INFORMATION SUPPLIED:
————

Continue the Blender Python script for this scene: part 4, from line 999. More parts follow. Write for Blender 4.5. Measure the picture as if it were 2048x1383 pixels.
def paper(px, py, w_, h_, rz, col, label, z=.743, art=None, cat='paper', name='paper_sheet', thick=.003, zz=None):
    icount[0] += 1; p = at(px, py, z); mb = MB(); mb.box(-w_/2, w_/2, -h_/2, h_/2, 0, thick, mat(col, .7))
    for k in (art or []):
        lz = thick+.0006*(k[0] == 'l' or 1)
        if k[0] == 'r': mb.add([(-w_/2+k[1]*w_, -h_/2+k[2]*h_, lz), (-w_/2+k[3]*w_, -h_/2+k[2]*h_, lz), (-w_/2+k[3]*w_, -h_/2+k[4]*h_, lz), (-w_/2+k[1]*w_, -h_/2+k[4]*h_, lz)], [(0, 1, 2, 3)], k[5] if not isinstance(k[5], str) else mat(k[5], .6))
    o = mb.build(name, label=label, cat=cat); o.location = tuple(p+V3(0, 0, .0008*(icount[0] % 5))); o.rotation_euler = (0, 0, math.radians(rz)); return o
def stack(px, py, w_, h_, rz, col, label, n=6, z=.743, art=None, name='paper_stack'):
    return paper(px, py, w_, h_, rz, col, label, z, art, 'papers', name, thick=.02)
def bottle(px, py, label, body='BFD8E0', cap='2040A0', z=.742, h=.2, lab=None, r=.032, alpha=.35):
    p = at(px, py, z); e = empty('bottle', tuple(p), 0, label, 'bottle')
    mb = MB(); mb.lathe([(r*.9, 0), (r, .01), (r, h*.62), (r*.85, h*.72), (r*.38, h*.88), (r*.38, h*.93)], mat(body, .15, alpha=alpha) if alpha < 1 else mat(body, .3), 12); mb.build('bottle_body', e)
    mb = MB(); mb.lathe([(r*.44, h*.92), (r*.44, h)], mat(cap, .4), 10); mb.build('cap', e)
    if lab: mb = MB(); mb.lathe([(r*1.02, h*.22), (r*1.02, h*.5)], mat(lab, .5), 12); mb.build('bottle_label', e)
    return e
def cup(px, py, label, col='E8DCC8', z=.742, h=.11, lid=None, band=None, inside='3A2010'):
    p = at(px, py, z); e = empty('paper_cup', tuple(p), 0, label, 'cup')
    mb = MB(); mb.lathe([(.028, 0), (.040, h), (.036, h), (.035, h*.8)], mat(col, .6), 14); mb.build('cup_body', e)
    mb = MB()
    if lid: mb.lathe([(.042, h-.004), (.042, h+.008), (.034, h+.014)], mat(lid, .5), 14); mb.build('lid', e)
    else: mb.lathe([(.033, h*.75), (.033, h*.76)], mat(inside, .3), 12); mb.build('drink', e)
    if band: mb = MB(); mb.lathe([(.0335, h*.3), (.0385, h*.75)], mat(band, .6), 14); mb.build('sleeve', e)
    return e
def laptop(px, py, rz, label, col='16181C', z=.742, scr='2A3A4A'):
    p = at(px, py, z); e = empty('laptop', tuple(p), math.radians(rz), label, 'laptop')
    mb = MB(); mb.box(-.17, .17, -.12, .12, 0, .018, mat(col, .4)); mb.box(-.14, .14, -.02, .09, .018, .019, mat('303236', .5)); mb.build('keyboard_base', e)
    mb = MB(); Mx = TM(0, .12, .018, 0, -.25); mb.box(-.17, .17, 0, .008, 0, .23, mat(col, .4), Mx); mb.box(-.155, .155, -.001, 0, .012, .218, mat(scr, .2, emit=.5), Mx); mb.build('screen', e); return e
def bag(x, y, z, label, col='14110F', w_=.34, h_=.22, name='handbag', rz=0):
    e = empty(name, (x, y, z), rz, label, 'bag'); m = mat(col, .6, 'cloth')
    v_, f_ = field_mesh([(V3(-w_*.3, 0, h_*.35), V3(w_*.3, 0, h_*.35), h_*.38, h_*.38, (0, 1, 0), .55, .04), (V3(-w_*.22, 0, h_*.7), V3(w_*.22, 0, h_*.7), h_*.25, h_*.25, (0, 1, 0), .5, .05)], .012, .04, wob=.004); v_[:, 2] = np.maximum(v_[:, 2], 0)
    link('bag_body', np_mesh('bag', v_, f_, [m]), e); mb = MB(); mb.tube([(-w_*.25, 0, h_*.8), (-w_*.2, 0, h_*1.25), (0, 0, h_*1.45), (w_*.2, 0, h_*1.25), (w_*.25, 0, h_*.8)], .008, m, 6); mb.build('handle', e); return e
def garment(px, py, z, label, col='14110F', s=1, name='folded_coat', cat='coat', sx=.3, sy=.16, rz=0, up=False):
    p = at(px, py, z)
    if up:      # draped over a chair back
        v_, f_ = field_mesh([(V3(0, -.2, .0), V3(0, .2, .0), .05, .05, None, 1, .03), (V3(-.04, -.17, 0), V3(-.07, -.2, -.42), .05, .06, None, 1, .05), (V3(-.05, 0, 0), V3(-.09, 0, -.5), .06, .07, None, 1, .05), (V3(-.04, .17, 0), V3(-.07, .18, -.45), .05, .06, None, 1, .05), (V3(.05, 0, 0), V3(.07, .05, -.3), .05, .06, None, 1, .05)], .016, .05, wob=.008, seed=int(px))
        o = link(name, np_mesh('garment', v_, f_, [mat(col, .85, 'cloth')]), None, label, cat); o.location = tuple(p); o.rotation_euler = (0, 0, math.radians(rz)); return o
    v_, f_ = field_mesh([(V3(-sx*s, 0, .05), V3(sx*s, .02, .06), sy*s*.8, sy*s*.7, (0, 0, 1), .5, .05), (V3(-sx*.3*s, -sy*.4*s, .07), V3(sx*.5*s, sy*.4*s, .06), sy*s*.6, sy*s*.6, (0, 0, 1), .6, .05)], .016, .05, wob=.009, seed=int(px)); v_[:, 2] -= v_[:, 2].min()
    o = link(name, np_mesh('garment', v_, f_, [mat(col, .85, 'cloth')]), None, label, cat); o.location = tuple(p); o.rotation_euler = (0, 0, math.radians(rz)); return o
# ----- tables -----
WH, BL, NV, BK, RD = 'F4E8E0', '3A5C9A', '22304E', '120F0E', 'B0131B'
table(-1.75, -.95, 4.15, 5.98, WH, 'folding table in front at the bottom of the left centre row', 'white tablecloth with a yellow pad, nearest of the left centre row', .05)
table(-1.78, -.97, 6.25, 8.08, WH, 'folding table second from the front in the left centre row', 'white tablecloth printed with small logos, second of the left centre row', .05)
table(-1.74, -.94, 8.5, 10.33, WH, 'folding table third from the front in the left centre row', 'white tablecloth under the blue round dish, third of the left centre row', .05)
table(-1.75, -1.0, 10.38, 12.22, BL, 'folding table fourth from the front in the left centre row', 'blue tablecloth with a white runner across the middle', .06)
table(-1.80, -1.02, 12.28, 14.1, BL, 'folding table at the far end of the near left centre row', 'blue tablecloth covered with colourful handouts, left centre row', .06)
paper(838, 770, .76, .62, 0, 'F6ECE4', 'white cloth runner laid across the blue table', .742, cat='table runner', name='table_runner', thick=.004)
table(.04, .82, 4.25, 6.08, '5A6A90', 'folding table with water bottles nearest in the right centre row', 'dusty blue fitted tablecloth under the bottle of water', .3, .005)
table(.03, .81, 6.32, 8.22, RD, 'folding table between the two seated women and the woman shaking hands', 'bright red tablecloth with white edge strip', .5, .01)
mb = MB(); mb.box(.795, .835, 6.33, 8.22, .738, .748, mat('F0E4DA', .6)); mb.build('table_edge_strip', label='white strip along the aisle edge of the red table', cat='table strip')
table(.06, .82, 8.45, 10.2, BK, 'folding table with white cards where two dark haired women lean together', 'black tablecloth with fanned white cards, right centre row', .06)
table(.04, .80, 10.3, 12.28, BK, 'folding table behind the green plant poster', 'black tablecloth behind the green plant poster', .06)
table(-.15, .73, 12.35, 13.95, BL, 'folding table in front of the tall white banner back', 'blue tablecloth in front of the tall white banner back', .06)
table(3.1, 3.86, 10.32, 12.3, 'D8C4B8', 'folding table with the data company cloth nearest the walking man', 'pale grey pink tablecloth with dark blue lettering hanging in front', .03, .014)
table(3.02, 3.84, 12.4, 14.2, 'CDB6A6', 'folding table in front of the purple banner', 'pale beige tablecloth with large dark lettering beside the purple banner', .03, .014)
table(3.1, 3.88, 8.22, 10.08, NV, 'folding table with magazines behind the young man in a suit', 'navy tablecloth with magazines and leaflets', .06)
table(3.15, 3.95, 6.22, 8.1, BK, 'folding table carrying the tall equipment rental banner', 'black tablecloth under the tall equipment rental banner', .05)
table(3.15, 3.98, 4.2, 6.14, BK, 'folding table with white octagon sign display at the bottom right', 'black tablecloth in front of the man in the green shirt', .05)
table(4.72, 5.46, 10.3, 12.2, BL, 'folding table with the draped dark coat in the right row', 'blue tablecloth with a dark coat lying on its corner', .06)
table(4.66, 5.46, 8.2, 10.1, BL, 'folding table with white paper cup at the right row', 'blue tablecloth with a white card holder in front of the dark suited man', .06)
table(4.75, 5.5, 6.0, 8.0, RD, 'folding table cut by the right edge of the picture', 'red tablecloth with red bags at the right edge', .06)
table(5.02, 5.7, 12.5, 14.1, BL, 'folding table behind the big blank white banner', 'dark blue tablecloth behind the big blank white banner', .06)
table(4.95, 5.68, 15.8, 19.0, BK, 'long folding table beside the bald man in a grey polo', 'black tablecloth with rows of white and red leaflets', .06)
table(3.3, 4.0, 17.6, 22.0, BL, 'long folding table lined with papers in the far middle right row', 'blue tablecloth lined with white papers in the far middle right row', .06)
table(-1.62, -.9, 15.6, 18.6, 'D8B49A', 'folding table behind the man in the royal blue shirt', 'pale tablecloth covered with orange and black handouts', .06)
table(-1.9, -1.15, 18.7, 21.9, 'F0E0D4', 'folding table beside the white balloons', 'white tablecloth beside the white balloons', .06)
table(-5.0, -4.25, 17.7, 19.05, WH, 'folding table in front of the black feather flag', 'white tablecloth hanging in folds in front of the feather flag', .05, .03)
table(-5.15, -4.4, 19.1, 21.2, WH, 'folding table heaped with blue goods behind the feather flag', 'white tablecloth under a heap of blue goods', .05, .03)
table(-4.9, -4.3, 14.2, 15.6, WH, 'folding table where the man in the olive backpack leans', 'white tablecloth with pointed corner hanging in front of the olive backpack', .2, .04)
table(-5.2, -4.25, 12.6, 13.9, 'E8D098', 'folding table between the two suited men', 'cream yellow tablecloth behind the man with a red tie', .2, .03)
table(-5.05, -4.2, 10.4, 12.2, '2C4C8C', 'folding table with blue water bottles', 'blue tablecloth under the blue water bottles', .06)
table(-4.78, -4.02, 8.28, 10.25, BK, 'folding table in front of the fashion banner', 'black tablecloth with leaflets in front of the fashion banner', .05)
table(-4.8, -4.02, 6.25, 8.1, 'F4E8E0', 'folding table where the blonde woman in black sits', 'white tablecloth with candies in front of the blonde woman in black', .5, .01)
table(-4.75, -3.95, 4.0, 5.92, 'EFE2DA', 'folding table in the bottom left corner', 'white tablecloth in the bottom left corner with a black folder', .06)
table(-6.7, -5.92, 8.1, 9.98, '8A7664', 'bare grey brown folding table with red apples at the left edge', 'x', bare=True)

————

EXERCISE TASK: Tally up the lines with the word "picture" in them, and answer with that number by itself.

FULL ANSWER: 2